• THE RECORDS
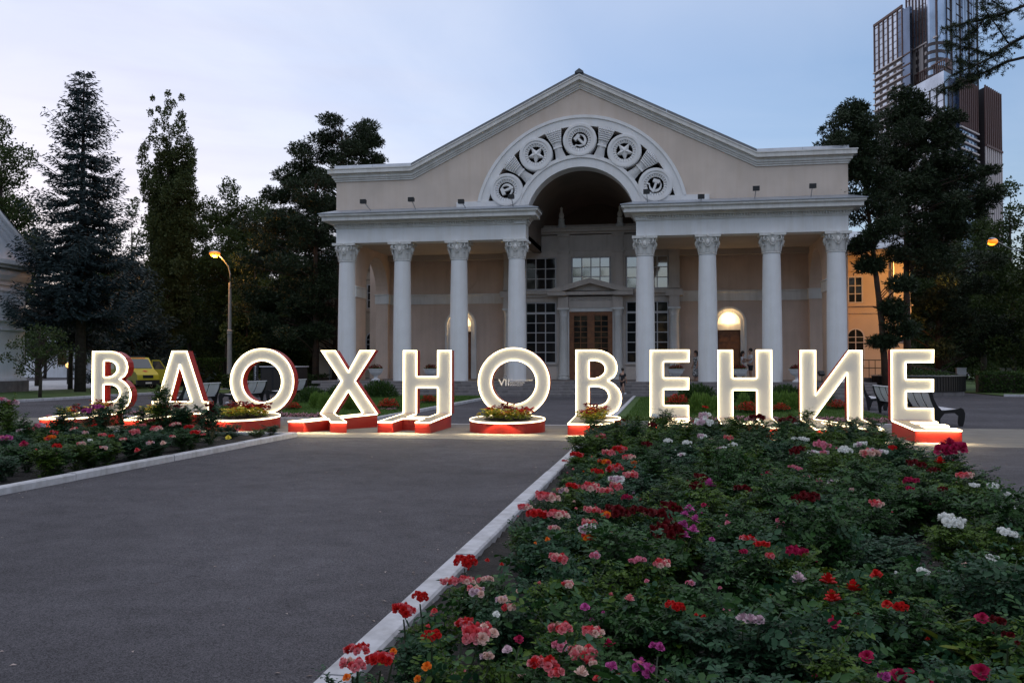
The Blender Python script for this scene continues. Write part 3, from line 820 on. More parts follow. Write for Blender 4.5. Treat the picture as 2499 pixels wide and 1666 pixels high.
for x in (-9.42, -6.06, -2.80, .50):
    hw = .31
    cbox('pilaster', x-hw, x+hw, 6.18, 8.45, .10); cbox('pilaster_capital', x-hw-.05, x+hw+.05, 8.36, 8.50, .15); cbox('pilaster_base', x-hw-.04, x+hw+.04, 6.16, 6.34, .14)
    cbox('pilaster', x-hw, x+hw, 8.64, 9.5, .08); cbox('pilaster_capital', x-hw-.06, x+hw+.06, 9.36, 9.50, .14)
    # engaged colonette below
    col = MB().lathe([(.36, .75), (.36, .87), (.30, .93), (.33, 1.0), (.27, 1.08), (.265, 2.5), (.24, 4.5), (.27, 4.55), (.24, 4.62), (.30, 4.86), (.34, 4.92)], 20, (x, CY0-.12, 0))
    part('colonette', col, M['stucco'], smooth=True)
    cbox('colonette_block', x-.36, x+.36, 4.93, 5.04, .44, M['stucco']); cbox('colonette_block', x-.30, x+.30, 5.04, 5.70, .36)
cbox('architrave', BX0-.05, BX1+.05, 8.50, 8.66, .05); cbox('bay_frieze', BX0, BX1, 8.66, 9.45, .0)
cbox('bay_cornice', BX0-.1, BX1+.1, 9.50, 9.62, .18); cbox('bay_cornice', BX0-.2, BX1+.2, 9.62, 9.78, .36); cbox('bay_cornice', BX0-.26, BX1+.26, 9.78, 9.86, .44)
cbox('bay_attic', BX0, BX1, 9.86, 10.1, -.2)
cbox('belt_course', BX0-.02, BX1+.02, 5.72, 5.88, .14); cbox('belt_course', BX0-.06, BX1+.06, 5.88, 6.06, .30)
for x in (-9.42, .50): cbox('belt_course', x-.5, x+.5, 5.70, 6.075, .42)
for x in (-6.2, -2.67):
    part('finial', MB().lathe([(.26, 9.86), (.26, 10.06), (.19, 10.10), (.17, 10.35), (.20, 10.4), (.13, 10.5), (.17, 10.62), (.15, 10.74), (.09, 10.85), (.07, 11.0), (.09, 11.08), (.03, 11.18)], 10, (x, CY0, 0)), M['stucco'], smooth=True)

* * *

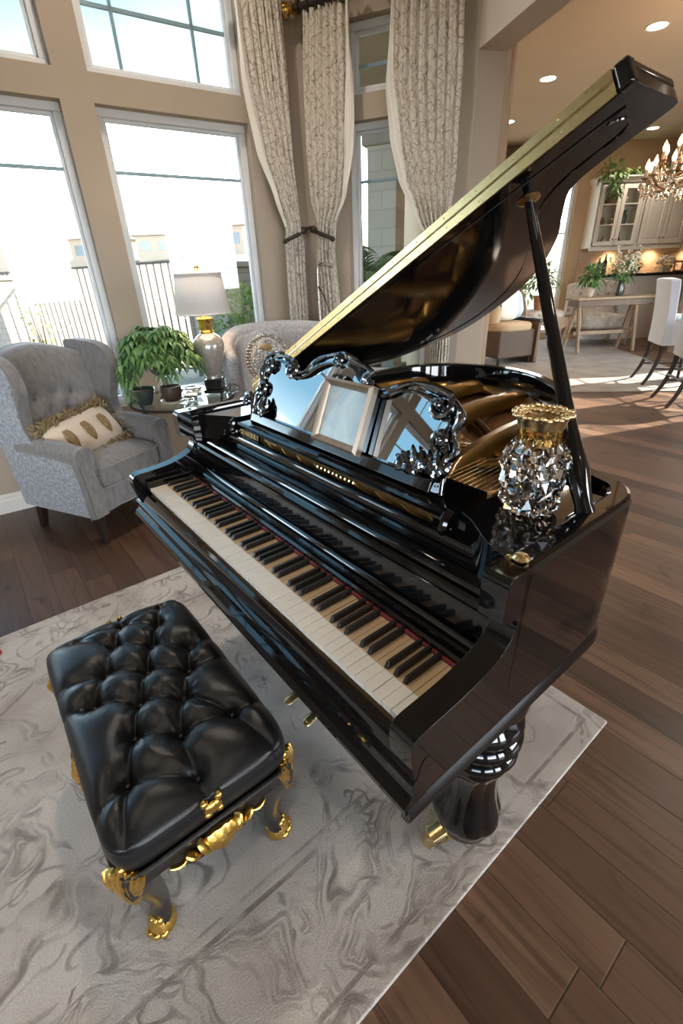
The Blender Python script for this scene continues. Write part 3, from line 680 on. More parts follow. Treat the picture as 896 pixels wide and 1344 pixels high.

• WORK TO COMPLETE
Taking the material above, extract exactly and only the lines from the line with "1666 pixels high." to the line with "0)), M['stucco'], smooth=True)", inclusive of both.

• EXERCISE RESULT
The Blender Python script for this scene continues. Write part 3, from line 820 on. More parts follow. Write for Blender 4.5. Treat the picture as 2499 pixels wide and 1666 pixels high.
for x in (-9.42, -6.06, -2.80, .50):
    hw = .31
    cbox('pilaster', x-hw, x+hw, 6.18, 8.45, .10); cbox('pilaster_capital', x-hw-.05, x+hw+.05, 8.36, 8.50, .15); cbox('pilaster_base', x-hw-.04, x+hw+.04, 6.16, 6.34, .14)
    cbox('pilaster', x-hw, x+hw, 8.64, 9.5, .08); cbox('pilaster_capital', x-hw-.06, x+hw+.06, 9.36, 9.50, .14)
    # engaged colonette below
    col = MB().lathe([(.36, .75), (.36, .87), (.30, .93), (.33, 1.0), (.27, 1.08), (.265, 2.5), (.24, 4.5), (.27, 4.55), (.24, 4.62), (.30, 4.86), (.34, 4.92)], 20, (x, CY0-.12, 0))
    part('colonette', col, M['stucco'], smooth=True)
    cbox('colonette_block', x-.36, x+.36, 4.93, 5.04, .44, M['stucco']); cbox('colonette_block', x-.30, x+.30, 5.04, 5.70, .36)
cbox('architrave', BX0-.05, BX1+.05, 8.50, 8.66, .05); cbox('bay_frieze', BX0, BX1, 8.66, 9.45, .0)
cbox('bay_cornice', BX0-.1, BX1+.1, 9.50, 9.62, .18); cbox('bay_cornice', BX0-.2, BX1+.2, 9.62, 9.78, .36); cbox('bay_cornice', BX0-.26, BX1+.26, 9.78, 9.86, .44)
cbox('bay_attic', BX0, BX1, 9.86, 10.1, -.2)
cbox('belt_course', BX0-.02, BX1+.02, 5.72, 5.88, .14); cbox('belt_course', BX0-.06, BX1+.06, 5.88, 6.06, .30)
for x in (-9.42, .50): cbox('belt_course', x-.5, x+.5, 5.70, 6.075, .42)
for x in (-6.2, -2.67):
    part('finial', MB().lathe([(.26, 9.86), (.26, 10.06), (.19, 10.10), (.17, 10.35), (.20, 10.4), (.13, 10.5), (.17, 10.62), (.15, 10.74), (.09, 10.85), (.07, 11.0), (.09, 11.08), (.03, 11.18)], 10, (x, CY0, 0)), M['stucco'], smooth=True)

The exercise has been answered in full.